[DATA LISTING]

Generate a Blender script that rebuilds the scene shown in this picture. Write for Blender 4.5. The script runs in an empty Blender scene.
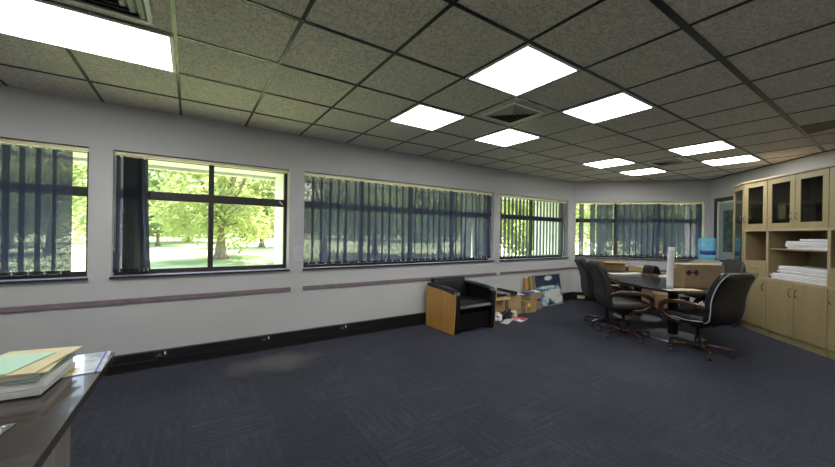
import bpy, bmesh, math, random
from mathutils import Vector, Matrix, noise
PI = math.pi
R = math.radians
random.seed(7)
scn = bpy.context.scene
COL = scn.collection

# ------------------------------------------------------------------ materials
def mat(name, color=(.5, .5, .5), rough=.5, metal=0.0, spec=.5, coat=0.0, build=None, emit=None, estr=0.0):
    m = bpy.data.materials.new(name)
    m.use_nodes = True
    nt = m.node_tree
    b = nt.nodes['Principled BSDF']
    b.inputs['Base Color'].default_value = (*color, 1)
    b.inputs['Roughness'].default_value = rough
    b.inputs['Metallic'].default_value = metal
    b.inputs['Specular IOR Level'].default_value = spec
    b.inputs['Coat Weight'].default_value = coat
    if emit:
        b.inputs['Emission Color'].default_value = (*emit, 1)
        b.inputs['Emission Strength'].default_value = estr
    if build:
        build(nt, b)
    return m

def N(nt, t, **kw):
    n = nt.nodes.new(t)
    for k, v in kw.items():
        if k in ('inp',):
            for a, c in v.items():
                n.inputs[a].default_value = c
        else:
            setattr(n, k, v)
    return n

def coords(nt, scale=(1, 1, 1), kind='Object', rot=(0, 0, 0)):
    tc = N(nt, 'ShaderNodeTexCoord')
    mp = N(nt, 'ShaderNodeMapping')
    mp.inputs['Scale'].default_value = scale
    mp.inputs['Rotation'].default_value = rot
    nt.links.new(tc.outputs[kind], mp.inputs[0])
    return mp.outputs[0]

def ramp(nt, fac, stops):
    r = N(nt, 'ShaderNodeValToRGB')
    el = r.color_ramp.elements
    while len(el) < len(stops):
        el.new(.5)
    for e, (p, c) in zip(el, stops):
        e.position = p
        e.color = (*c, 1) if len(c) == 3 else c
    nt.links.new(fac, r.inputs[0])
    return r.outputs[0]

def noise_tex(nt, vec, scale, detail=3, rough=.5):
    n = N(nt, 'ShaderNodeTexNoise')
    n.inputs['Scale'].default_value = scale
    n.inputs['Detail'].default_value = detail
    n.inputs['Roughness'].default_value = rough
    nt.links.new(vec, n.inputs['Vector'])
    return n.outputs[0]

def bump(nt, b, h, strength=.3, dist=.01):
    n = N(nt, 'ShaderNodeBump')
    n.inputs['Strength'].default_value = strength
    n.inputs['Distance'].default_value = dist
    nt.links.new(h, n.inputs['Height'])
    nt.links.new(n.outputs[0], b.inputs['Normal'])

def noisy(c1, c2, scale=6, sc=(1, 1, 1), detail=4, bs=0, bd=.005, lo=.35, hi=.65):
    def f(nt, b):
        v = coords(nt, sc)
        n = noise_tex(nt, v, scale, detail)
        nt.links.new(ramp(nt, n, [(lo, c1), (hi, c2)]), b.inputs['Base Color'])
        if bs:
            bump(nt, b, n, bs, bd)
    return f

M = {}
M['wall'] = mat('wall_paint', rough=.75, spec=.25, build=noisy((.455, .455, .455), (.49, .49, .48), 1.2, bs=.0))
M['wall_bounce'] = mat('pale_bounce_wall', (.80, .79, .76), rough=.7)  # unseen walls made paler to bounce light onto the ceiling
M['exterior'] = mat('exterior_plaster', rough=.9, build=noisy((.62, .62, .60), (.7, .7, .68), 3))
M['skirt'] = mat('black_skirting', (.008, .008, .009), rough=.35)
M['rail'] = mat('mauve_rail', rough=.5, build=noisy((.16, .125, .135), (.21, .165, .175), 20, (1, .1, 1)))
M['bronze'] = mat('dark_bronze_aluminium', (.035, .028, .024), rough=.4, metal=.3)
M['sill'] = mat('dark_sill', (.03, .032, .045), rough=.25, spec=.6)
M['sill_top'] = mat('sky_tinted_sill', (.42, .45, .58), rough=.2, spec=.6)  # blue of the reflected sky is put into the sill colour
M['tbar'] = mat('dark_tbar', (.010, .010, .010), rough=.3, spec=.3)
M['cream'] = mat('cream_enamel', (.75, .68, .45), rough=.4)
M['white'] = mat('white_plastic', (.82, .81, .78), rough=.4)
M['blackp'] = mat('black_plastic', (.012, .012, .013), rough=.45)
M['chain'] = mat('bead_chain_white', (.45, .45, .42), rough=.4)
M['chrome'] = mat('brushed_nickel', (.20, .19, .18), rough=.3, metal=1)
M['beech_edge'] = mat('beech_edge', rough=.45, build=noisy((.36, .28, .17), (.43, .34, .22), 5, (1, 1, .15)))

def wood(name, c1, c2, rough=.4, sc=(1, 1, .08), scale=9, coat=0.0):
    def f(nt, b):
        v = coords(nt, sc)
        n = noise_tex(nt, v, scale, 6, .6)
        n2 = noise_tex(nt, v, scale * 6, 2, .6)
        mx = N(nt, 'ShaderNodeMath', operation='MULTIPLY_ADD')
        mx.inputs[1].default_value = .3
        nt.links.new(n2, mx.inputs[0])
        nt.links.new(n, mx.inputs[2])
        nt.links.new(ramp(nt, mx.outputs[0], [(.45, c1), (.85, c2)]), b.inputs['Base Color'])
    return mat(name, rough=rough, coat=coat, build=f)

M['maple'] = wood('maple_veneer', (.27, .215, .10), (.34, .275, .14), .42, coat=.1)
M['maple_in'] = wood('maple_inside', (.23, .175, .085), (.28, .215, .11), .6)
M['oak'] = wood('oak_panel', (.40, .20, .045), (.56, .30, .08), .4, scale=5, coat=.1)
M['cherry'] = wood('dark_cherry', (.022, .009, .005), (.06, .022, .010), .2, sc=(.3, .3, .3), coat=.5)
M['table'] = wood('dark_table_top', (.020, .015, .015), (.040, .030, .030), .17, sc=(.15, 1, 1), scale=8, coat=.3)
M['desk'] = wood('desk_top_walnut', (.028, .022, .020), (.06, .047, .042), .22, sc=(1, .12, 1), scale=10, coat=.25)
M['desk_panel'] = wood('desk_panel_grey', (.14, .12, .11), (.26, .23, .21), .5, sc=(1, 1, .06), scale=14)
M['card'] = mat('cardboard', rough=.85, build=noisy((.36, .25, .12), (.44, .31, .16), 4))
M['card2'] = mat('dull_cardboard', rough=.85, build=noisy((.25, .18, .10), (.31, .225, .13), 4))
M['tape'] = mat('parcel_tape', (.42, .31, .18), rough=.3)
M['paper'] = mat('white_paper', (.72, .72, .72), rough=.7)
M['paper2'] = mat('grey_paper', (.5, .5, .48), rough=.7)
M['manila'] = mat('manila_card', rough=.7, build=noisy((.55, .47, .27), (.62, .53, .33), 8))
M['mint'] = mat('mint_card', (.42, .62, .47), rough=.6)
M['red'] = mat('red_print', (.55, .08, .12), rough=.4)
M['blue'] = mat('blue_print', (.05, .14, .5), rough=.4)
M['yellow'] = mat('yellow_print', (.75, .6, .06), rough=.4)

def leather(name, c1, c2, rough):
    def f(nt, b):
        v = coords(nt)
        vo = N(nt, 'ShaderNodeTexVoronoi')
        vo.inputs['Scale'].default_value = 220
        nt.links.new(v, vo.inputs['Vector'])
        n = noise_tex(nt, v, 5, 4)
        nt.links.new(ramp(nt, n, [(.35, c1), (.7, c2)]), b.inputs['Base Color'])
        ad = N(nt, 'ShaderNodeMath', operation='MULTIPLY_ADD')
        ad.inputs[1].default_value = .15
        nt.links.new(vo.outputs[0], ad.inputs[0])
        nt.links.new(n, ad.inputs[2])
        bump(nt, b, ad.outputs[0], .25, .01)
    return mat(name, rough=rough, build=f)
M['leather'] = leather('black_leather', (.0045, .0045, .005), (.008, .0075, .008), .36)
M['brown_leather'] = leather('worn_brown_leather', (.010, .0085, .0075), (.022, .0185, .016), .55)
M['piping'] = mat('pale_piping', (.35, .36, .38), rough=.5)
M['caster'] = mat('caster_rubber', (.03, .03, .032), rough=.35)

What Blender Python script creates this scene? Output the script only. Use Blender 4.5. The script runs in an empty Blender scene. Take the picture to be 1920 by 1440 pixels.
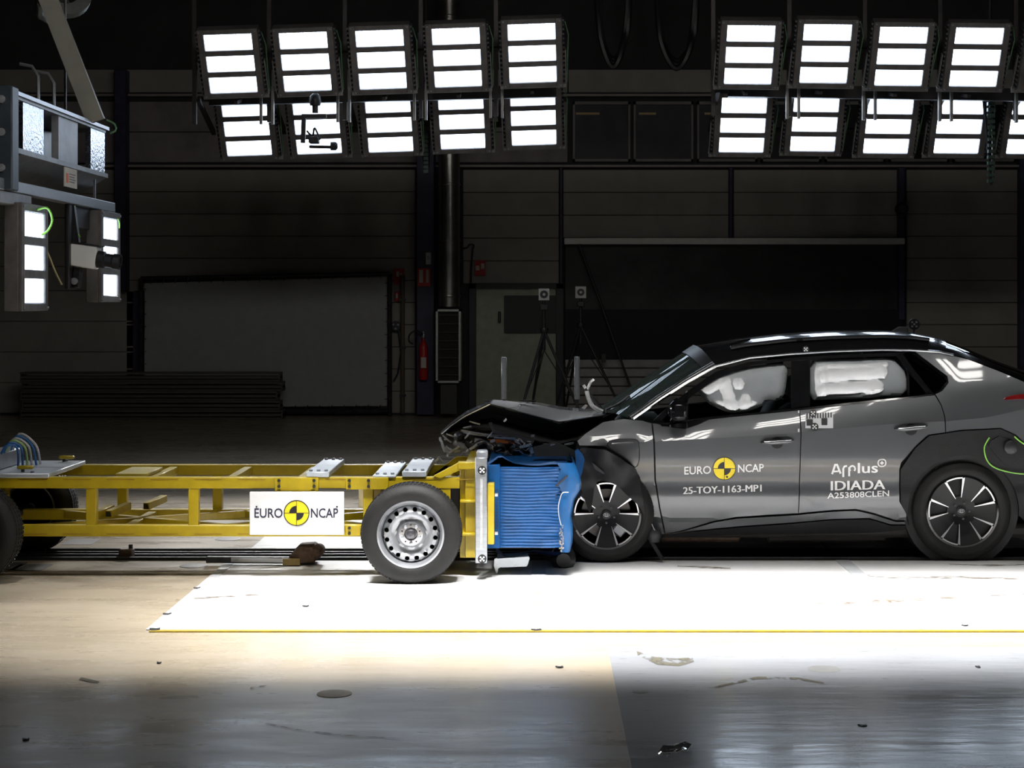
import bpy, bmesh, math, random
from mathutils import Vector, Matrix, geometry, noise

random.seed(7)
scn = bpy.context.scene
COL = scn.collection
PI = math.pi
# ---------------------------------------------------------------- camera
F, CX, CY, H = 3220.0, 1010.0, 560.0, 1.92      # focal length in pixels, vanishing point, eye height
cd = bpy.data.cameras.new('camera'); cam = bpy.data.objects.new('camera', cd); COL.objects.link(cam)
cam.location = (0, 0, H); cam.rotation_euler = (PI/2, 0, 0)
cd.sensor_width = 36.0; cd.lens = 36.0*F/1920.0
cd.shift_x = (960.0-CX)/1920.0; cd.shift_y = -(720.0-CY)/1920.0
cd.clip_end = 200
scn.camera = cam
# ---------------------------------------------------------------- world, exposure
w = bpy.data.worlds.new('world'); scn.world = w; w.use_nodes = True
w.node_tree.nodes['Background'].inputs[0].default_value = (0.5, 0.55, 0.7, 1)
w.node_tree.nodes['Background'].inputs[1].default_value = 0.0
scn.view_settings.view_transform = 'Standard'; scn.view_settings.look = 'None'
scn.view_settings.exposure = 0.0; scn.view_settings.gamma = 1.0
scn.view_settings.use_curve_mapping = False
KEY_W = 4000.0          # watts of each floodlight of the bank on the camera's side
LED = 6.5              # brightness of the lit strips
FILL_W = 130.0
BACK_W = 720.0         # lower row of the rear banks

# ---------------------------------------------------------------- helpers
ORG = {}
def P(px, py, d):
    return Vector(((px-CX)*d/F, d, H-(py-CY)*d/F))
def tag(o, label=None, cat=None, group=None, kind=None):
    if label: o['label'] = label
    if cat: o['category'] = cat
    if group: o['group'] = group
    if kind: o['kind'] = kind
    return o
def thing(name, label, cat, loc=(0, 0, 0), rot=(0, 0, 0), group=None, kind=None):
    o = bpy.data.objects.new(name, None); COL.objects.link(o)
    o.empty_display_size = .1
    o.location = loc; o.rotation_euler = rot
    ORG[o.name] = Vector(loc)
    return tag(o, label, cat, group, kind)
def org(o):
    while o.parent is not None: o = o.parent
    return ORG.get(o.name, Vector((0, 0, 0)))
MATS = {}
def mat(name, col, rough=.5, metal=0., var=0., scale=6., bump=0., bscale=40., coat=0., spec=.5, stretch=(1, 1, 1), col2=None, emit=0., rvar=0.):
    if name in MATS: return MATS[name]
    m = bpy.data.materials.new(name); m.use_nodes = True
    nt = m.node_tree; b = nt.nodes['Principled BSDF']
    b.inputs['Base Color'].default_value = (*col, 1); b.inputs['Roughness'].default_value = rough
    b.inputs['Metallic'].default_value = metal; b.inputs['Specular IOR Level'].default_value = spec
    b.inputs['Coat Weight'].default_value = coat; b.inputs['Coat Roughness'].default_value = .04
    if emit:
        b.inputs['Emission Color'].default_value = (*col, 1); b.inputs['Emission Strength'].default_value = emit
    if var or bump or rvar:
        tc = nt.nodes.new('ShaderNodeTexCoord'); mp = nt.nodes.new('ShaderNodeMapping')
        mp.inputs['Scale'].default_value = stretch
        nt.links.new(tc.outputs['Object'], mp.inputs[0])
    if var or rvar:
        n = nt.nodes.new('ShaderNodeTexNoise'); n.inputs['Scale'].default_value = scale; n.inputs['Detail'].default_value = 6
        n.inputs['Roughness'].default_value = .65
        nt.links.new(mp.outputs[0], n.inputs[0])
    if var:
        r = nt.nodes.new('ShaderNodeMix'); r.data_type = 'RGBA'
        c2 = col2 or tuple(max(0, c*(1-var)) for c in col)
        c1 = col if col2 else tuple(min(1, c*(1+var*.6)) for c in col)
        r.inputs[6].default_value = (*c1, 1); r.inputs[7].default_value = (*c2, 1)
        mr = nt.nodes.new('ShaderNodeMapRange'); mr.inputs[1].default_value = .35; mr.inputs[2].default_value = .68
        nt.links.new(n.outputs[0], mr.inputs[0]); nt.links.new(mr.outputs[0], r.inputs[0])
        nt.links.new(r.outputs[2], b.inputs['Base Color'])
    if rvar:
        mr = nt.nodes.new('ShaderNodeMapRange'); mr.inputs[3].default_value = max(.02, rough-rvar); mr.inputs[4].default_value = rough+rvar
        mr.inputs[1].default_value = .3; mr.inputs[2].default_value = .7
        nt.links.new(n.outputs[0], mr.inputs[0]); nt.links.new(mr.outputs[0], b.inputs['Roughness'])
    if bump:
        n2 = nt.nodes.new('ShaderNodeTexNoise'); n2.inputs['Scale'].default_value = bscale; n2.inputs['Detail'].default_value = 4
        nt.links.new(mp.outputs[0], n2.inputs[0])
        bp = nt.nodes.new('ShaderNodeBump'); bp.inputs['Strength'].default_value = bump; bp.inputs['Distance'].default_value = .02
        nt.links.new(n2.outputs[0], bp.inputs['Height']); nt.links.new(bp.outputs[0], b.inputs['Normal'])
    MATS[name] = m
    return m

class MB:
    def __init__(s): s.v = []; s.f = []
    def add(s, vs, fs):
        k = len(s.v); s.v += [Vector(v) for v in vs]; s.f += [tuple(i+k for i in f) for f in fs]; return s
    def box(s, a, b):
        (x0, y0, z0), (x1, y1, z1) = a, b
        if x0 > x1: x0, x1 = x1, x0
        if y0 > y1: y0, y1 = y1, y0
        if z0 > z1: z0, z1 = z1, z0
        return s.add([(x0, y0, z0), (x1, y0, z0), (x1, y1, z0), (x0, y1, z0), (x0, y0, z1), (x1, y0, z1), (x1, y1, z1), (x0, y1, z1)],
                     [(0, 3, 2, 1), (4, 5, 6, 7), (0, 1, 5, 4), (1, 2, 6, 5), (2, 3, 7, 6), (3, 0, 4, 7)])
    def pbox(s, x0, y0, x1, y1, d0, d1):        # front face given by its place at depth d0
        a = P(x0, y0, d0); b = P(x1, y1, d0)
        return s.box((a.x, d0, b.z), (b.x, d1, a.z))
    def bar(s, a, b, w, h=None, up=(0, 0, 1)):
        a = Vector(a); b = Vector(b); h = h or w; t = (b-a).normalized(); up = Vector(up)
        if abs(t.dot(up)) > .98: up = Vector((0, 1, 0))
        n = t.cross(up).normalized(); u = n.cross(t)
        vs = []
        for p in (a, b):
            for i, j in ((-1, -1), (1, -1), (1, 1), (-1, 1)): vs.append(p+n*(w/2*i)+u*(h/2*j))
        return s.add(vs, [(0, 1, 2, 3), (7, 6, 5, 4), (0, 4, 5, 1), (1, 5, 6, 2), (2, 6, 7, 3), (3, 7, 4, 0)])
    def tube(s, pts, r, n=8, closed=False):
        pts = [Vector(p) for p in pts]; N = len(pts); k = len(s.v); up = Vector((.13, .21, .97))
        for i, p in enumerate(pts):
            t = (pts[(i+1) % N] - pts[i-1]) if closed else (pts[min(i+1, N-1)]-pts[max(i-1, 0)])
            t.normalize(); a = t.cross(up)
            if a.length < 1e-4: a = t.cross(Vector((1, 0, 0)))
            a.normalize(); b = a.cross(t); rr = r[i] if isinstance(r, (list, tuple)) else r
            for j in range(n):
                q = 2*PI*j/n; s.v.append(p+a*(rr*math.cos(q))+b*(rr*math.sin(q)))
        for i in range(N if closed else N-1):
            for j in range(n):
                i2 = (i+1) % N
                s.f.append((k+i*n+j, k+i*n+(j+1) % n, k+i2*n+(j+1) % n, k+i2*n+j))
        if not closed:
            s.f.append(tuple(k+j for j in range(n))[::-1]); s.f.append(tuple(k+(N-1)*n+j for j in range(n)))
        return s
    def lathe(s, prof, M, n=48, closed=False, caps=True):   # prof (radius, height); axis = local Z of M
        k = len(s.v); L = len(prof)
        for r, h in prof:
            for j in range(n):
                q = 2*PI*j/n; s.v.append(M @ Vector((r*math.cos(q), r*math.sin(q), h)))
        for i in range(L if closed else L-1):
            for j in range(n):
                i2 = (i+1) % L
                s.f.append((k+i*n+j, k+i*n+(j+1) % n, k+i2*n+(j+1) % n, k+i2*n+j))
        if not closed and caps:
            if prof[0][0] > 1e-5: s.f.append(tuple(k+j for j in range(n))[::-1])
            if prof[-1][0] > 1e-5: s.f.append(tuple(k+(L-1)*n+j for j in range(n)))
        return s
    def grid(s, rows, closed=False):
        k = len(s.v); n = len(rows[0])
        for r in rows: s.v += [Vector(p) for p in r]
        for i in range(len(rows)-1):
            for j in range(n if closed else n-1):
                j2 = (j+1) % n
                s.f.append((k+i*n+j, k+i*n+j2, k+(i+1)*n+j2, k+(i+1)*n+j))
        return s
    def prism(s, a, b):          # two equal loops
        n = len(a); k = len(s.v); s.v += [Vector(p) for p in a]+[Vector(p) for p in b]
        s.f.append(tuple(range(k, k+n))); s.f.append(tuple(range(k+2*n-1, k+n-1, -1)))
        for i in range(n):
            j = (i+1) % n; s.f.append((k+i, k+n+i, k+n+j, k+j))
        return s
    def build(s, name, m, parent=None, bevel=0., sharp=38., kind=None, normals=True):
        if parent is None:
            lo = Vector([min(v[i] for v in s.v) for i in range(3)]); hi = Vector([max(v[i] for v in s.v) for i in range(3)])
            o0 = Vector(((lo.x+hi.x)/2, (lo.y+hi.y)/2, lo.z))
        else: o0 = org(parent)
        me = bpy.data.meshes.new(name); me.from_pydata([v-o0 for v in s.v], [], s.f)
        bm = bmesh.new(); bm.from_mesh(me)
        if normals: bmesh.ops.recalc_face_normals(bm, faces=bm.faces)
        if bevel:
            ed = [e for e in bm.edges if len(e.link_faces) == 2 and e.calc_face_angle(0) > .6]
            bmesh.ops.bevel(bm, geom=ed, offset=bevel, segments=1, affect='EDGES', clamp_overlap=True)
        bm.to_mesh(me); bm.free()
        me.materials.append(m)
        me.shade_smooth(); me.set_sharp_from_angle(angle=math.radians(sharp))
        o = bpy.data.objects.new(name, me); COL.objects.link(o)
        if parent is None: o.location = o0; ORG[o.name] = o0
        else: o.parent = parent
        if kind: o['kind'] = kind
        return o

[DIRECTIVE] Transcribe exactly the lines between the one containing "What Blender Python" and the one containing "BACK_W = 720.0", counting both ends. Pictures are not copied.

[THE RESULT]
What Blender Python script creates this scene? Output the script only. Use Blender 4.5. The script runs in an empty Blender scene. Take the picture to be 1920 by 1440 pixels.
import bpy, bmesh, math, random
from mathutils import Vector, Matrix, geometry, noise

random.seed(7)
scn = bpy.context.scene
COL = scn.collection
PI = math.pi
# ---------------------------------------------------------------- camera
F, CX, CY, H = 3220.0, 1010.0, 560.0, 1.92      # focal length in pixels, vanishing point, eye height
cd = bpy.data.cameras.new('camera'); cam = bpy.data.objects.new('camera', cd); COL.objects.link(cam)
cam.location = (0, 0, H); cam.rotation_euler = (PI/2, 0, 0)
cd.sensor_width = 36.0; cd.lens = 36.0*F/1920.0
cd.shift_x = (960.0-CX)/1920.0; cd.shift_y = -(720.0-CY)/1920.0
cd.clip_end = 200
scn.camera = cam
# ---------------------------------------------------------------- world, exposure
w = bpy.data.worlds.new('world'); scn.world = w; w.use_nodes = True
w.node_tree.nodes['Background'].inputs[0].default_value = (0.5, 0.55, 0.7, 1)
w.node_tree.nodes['Background'].inputs[1].default_value = 0.0
scn.view_settings.view_transform = 'Standard'; scn.view_settings.look = 'None'
scn.view_settings.exposure = 0.0; scn.view_settings.gamma = 1.0
scn.view_settings.use_curve_mapping = False
KEY_W = 4000.0          # watts of each floodlight of the bank on the camera's side
LED = 6.5              # brightness of the lit strips
FILL_W = 130.0
BACK_W = 720.0         # lower row of the rear banks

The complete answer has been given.